>> START Extracted data
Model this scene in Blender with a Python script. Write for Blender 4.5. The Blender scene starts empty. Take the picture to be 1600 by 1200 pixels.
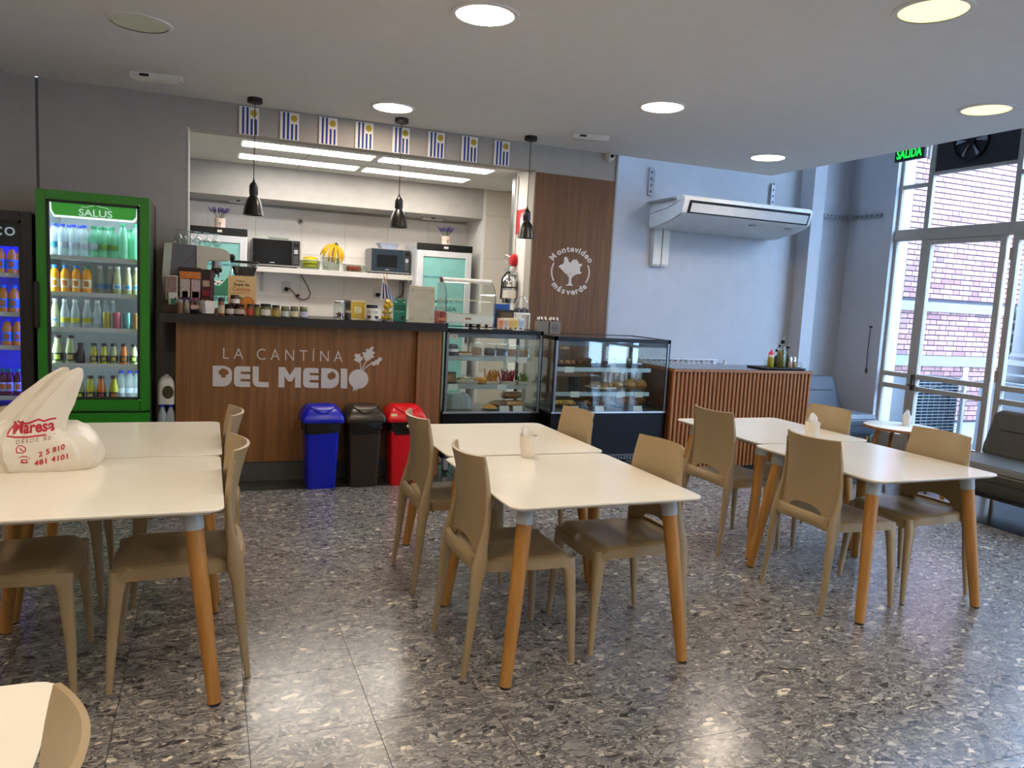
>> END Extracted data
>> START Extracted data
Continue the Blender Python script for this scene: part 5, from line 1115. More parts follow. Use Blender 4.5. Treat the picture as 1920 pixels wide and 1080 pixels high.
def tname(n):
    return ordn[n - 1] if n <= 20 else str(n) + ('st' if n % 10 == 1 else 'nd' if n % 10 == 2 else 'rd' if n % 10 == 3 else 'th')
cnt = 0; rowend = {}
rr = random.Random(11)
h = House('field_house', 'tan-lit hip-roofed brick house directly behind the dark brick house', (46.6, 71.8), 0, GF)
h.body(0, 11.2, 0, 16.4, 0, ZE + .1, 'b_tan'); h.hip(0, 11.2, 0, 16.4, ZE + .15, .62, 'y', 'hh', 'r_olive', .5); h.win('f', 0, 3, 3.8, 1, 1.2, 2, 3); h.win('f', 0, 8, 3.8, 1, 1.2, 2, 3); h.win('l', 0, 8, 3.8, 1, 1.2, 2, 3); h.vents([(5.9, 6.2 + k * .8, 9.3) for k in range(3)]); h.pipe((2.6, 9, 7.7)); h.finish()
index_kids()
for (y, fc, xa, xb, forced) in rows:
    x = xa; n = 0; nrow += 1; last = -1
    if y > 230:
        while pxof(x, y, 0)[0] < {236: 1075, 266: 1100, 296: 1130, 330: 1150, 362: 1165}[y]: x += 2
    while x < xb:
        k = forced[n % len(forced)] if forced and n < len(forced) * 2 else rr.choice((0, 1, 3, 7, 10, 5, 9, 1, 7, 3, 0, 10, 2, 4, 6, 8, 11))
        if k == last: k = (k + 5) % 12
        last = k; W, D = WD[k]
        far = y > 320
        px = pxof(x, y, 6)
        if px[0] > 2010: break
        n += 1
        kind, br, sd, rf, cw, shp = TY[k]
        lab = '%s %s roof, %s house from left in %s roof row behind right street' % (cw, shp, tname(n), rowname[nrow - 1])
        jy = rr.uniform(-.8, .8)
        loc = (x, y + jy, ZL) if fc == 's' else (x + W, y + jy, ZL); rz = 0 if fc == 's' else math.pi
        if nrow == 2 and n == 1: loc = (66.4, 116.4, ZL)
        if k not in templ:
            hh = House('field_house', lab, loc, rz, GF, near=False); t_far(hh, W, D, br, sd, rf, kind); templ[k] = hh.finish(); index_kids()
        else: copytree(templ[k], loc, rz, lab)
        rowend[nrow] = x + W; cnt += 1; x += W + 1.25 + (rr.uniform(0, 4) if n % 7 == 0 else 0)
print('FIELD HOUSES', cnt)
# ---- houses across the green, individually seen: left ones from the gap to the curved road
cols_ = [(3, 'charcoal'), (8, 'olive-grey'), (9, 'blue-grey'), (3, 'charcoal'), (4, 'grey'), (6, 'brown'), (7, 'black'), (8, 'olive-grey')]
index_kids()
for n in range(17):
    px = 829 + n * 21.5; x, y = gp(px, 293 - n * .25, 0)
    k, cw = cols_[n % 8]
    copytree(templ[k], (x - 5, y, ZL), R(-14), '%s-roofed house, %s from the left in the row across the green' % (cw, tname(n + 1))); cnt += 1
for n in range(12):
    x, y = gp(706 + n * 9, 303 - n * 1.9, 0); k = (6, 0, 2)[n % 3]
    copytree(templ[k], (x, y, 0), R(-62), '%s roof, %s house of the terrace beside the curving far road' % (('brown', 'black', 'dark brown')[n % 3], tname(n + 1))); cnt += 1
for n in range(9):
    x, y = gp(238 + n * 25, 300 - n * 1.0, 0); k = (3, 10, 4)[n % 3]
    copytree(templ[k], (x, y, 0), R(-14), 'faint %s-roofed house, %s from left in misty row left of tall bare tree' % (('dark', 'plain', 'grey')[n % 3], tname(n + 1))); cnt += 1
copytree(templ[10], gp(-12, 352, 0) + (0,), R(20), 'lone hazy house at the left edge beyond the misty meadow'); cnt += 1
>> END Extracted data
# Exercise
Pull out every line in the data above that has the word "Python".

# Answer
Model this scene in Blender with a Python script. Write for Blender 4.5. The Blender scene starts empty. Take the picture to be 1600 by 1200 pixels.
Continue the Blender Python script for this scene: part 5, from line 1115. More parts follow. Use Blender 4.5. Treat the picture as 1920 pixels wide and 1080 pixels high.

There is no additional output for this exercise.